* Task statement *
Copy out each line that includes the word "pixels".

* Dataset excerpt *
--- START ---

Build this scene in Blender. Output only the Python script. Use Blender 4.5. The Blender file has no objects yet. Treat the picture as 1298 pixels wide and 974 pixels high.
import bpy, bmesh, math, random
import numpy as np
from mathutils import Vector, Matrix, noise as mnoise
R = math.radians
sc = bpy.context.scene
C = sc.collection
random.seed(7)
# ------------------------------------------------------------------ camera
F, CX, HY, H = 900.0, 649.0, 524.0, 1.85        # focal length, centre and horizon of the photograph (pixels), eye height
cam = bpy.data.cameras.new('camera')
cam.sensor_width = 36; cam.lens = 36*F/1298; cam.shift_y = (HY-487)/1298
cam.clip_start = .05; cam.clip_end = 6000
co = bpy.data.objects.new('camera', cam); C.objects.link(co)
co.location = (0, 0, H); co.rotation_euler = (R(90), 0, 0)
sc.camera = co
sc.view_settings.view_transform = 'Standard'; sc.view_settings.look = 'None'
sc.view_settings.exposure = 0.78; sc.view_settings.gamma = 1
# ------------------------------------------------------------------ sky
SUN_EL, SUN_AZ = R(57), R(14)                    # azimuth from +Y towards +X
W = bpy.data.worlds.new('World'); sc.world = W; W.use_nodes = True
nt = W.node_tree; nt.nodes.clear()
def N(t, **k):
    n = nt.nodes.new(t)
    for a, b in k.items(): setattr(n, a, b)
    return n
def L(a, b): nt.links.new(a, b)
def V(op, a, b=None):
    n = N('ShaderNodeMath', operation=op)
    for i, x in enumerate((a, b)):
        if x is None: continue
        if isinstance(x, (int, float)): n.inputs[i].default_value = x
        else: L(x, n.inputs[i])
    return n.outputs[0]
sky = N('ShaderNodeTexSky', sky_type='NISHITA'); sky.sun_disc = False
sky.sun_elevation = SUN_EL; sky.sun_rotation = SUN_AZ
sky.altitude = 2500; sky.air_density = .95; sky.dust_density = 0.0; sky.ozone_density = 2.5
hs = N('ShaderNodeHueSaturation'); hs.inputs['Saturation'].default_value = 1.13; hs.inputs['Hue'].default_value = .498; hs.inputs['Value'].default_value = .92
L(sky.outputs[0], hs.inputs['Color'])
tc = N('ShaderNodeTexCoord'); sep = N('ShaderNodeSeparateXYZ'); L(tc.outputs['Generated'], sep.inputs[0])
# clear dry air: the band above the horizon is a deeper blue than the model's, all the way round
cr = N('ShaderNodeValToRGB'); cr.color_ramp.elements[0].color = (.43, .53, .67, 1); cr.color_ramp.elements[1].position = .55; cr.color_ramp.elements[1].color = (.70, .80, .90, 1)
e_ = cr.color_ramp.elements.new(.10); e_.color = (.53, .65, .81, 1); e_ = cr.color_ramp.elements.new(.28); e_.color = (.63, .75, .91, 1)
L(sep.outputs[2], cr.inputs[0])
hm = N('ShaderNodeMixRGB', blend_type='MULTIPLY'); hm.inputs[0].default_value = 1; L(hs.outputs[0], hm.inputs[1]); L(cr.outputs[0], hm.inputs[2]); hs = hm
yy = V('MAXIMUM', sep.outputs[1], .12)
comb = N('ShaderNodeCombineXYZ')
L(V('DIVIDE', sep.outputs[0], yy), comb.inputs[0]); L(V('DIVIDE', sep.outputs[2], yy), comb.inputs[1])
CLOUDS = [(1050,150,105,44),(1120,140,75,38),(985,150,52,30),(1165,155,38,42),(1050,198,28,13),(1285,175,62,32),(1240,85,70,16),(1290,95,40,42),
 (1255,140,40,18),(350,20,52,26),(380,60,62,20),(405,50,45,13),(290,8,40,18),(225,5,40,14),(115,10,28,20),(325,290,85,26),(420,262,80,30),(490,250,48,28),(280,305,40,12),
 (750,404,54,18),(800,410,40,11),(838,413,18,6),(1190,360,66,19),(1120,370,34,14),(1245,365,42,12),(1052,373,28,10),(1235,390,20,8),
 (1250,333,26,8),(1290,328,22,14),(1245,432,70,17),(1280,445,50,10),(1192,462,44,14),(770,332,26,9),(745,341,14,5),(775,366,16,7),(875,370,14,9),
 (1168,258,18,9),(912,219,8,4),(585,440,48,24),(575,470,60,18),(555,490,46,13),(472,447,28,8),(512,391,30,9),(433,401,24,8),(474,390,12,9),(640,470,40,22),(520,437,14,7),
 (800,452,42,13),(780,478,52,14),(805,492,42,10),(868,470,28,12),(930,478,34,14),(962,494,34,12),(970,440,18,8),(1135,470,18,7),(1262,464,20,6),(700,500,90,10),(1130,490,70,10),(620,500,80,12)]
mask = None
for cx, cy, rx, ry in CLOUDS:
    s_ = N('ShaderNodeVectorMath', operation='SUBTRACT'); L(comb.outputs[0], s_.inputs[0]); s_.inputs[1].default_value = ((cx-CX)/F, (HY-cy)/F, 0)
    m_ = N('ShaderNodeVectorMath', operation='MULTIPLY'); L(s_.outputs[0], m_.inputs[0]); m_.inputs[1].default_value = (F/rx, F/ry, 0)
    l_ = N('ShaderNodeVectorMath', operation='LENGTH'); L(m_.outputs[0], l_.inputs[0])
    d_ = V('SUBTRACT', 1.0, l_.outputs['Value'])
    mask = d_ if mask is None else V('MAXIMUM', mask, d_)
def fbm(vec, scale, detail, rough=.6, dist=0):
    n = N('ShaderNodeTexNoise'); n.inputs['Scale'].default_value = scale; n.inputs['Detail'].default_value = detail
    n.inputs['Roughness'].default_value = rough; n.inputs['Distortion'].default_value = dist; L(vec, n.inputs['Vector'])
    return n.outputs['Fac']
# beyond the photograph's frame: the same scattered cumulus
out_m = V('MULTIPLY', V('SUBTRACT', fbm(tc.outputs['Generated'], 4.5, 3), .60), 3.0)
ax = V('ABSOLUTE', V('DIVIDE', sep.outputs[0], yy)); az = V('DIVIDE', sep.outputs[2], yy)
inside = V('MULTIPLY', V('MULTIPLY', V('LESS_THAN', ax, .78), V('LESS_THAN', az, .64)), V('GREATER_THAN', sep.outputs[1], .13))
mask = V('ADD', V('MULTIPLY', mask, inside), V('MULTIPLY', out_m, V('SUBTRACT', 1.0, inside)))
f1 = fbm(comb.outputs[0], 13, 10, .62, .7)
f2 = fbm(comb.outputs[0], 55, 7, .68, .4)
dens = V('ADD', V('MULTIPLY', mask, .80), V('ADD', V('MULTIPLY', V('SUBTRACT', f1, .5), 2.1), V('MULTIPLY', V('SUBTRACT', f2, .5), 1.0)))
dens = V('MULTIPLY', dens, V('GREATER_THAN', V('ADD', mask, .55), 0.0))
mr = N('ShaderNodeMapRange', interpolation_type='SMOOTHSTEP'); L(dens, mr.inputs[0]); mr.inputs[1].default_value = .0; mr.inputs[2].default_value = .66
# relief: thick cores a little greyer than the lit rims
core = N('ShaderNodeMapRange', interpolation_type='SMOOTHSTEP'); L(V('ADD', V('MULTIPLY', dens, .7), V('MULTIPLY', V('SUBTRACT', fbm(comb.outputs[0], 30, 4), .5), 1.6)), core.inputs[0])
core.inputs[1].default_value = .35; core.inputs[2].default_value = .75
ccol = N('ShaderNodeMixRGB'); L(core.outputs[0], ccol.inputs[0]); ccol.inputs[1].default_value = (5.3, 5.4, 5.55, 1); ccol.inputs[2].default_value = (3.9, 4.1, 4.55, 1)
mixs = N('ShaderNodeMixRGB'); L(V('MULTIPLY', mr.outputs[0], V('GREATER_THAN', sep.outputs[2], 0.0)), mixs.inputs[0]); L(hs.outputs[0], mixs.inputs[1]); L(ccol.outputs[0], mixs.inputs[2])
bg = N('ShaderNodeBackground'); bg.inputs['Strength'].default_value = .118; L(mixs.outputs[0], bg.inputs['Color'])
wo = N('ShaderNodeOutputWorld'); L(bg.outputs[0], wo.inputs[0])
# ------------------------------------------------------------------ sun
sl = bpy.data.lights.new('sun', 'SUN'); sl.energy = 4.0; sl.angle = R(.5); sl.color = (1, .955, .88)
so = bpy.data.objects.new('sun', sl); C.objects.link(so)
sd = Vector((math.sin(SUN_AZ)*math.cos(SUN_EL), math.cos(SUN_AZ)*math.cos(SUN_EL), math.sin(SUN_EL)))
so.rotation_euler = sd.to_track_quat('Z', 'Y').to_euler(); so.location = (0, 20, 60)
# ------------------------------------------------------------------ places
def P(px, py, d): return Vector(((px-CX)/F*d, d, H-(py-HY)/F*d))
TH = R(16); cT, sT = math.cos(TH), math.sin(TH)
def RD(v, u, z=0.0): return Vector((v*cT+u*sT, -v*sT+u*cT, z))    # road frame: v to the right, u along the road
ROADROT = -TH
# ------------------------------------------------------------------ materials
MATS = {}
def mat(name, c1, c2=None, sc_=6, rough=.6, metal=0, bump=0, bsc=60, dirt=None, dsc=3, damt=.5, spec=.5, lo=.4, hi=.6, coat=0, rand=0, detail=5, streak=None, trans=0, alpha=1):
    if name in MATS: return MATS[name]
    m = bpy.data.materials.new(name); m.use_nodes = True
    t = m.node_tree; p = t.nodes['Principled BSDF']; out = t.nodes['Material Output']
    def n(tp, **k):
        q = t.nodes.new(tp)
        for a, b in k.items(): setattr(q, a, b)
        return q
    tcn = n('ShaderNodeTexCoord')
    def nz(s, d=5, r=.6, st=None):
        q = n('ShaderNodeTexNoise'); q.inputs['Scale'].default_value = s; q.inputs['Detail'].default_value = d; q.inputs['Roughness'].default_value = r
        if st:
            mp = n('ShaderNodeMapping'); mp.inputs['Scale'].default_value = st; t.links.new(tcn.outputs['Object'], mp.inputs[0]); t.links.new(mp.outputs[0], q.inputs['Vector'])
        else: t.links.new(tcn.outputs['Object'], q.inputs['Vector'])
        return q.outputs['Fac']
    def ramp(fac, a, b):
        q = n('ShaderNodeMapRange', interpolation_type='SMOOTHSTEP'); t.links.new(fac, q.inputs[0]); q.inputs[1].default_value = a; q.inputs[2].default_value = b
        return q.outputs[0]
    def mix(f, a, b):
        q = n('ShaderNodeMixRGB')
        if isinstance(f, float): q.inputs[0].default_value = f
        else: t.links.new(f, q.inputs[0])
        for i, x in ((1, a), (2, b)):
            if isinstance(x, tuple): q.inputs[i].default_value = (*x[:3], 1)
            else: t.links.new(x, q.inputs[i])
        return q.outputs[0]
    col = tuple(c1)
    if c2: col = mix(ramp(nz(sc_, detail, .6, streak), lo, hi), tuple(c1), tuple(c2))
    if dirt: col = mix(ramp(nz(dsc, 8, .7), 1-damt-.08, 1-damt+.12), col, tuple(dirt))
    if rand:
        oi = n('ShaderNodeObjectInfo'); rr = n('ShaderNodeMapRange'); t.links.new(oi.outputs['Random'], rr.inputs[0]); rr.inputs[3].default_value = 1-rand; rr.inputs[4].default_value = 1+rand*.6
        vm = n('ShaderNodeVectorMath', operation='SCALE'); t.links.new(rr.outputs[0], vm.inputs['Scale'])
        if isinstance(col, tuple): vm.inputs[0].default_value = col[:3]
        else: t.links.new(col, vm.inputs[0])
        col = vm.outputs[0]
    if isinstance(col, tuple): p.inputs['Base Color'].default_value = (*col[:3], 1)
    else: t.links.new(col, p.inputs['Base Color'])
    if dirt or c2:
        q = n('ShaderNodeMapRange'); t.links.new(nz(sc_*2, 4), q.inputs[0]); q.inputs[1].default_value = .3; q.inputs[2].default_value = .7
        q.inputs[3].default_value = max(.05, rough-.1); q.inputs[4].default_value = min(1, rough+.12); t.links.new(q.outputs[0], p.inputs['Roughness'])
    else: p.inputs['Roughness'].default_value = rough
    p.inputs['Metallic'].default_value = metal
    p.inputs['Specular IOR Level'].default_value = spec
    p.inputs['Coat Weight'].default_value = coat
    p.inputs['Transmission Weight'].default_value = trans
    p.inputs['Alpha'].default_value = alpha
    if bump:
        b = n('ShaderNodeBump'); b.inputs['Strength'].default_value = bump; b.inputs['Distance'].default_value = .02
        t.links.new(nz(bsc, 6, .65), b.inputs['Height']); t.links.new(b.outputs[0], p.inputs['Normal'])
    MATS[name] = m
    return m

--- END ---

* Complete output *
Build this scene in Blender. Output only the Python script. Use Blender 4.5. The Blender file has no objects yet. Treat the picture as 1298 pixels wide and 974 pixels high.
F, CX, HY, H = 900.0, 649.0, 524.0, 1.85        # focal length, centre and horizon of the photograph (pixels), eye height